Posted in Barack Obama, International relations, Politics, Sarah Palin, Uncategorized.

2 Comments

  1. Honestly, warnings like this would hold a lot more weight for me if we were currently responding to threats in a sustainable, reasonable way, or if McCain offered anything that would improve on the foreign-policy disaster of the last 8 years. The problem is that McCain is more of the same on most fronts, and that is a *guaranteed* failure in every way I measure failure in terms of foreign policy. Obama is certainly going to do things differently if he wins – and that at least holds out a micron of home that things will be both different and somehow better.
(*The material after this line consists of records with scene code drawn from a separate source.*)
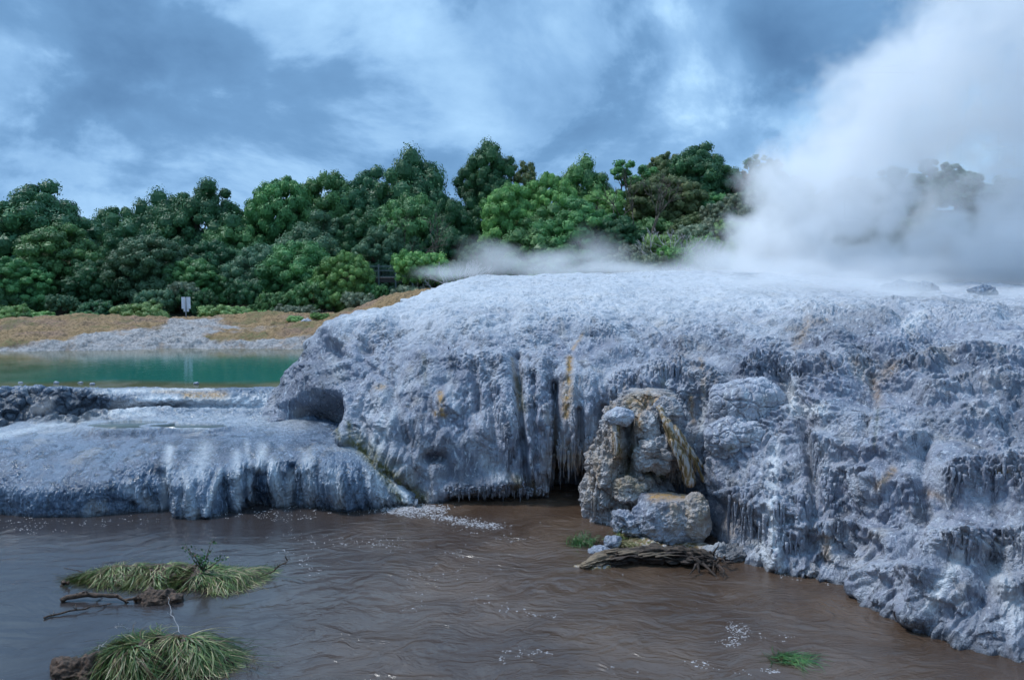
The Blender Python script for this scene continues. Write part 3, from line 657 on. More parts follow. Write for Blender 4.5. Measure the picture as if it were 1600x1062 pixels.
m, t, b = mat('bark'); n_ = t.noise(objco(t), 8, 4); L(t, t.mix(n_, (.05, .04, .032), (.16, .135, .115)), b.inputs['Base Color']); b.inputs['Roughness'].default_value = .9
L(t, bump(t, n_, .03), b.inputs['Normal']); M_bark = m
m, t, b = mat('dead_wood'); n_ = t.noise(objco(t), 12, 4); L(t, t.mix(n_, (.28, .27, .28), (.52, .50, .50)), b.inputs['Base Color']); b.inputs['Roughness'].default_value = .85; M_dead = m

_ico = None
def leaves_on(centers, radii, n_per, size, r, squash=.8, up=.35, spread=1.0):
    """leaf blades spread over the outside of small rounded clumps; returns verts (n*4), tint per vertex"""
    C_ = np.repeat(centers, n_per, 0); R_ = np.repeat(radii, n_per)
    n = len(C_); d = r.normal(size=(n, 3)); d[:, 2] = d[:, 2]*.9+up; d /= np.linalg.norm(d, axis=1)[:, None]
    depth = 1-.28*r.random(n)**1.5*spread
    p = C_+d*(R_*depth*(1+.18*r.normal(size=n)*.6))[:, None]*np.array([1, 1, squash])
    nrm = d+r.normal(size=(n, 3))*.21; nrm /= np.linalg.norm(nrm, axis=1)[:, None]
    tdir = np.cross(nrm, r.normal(size=(n, 3))); tdir /= (np.linalg.norm(tdir, axis=1)[:, None]+1e-9)
    bdir = np.cross(nrm, tdir); s = size*r.uniform(.6, 1.4, n)[:, None]
    a = p-tdir*s; c = p+tdir*s; e = p+bdir*s*.48+nrm*s*.12; f = p-bdir*s*.48+nrm*s*.12
    Vv = np.stack([a, f, c, e], 1).reshape(-1, 3)
    return Vv
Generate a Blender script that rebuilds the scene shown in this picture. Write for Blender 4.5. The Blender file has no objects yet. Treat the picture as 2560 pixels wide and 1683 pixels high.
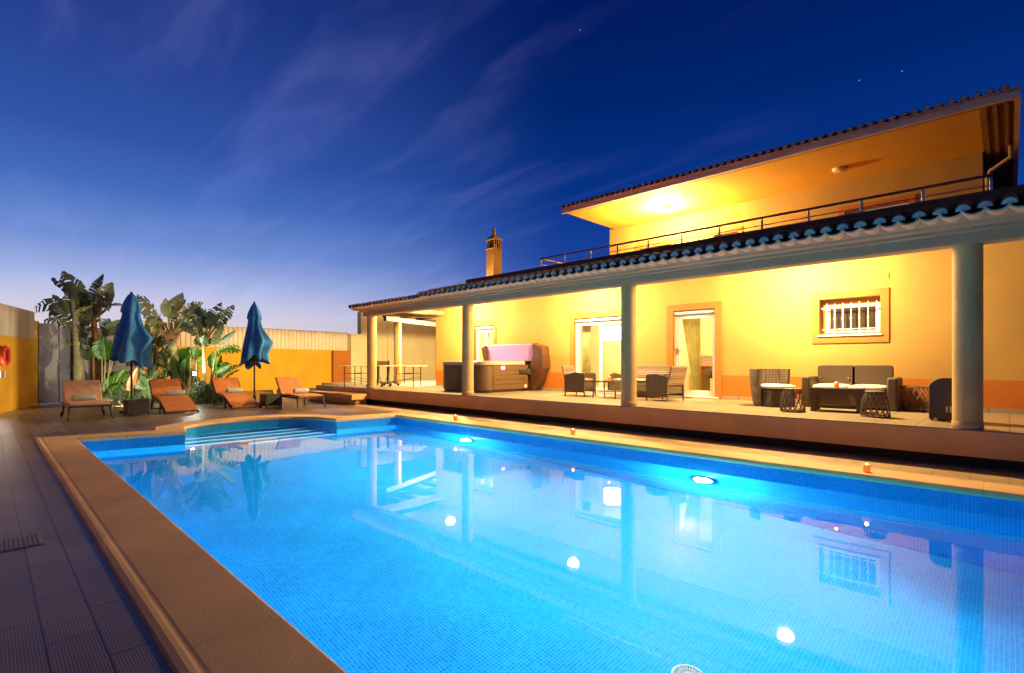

    We cannot possibly continue down the path that Bush has put us on. That is a path that ends in our destruction on a multitude of levels. Obama isn’t the messiah, but he’s also not a guaranteed disaster. Not quite anyway.

  2. While I obviously don’t share your basic assumptions about foreign policy–and while I do think that McCain will be a positive surprise to you in this area if he wins, because he’s really not “more of the same”–I’m certainly not calling this a choice between good and bad; I believe McCain would do better in this area, but when you get down to it, that’s a pretty modest statement. It’s really just that while Sen. Obama would clearly offer a different approach, I don’t see any reason to believe it would be a better one, at least as implemented by him. I wish I did, honestly.